Gut, die Rolle von Katie Holmes wirkt schon ziemlich krampfhaft in die Geschichte hineingeschustert, oder vielleicht passt auch sie selbst da nicht so recht hinein, ich weiss es nicht. Hat mich nicht so überzeugt. Gleiches gilt für Cillian Murphy, der zwar gut spielt, aber das Potential von Scarecrow nicht ausnutzt (Fans wissen sicher, was ich meine). Das will ich ihm nicht zum Vorwurf machen, die Rolle ist halt überschaubar. Scarecrow hätte einen gesonderten Film verdient, aber andererseits musste er in einen Film hinein, der sich auf das Grundkonzept "Angst" stützt. Angst in der Kindheit, Angst vor Monstern, Angst um das eigene Leben, Angst vor sich selbst. Nolan hat seinen Frank Miller gelesen, soviel steht fest. Mir persönlich hätte es deswegen auch noch dunkler und beängstigender zugehen können, aber da muss man natürlich auch wieder die Tatsache ins Auge fassen, dass hier ein Franchise saniert werden soll, und das geht nicht mit Hardcore-Psychologie einher. Insofern schon lobenswert, dass das letztendlich typische Comic-Blockbuster-Gerüst (Bösewicht will eine ganze Stadt vergiften) wenigstens einen tiefschwarzen Anstrich verpasst bekommen hat.

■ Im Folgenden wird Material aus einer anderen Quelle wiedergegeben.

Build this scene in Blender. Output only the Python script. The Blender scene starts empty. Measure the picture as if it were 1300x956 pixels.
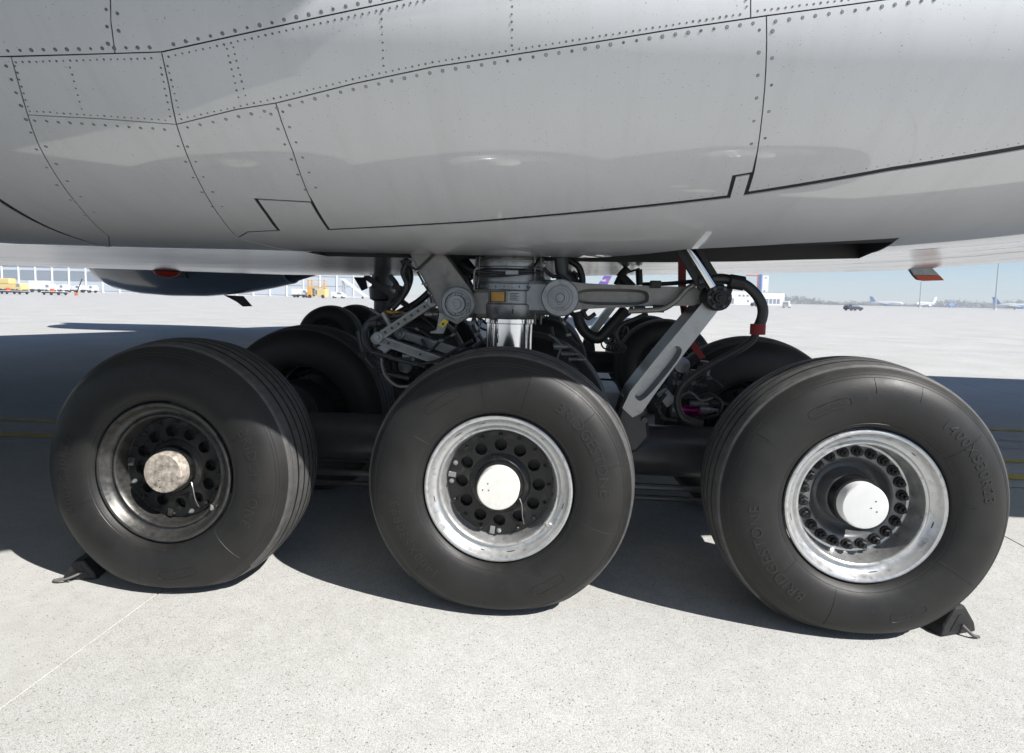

Zwei kleine Wermutstropfen noch: Batmans Stimme kommt in der deutschen Fassung stellenweise unfreiwillig komisch rüber, man wünscht ihm einen Hustinetten-Bär. Und sein Kostüm ist meiner Meinung nach immer noch zu sehr an die Filmvorgänger angelehnt, da hätte man vielleicht etwas anderes wagen können, es muss ja nicht gleich Kelley-Jones-Style sein, aber ein wenig in diese Richtung hätte gut zur Geschichte gepasst.
Sei es, wie es sei, einer meiner Lieblingscharaktere hat auf der Leinwand endlich (oder sollte ich sagen: erstmalig) zu alter Form zurückgefunden, und das ist schon mal etwas Tolles. Und Spielraum nach oben ist für die geplanten Fortsetzungen auch noch. Heiliger Blockbuster!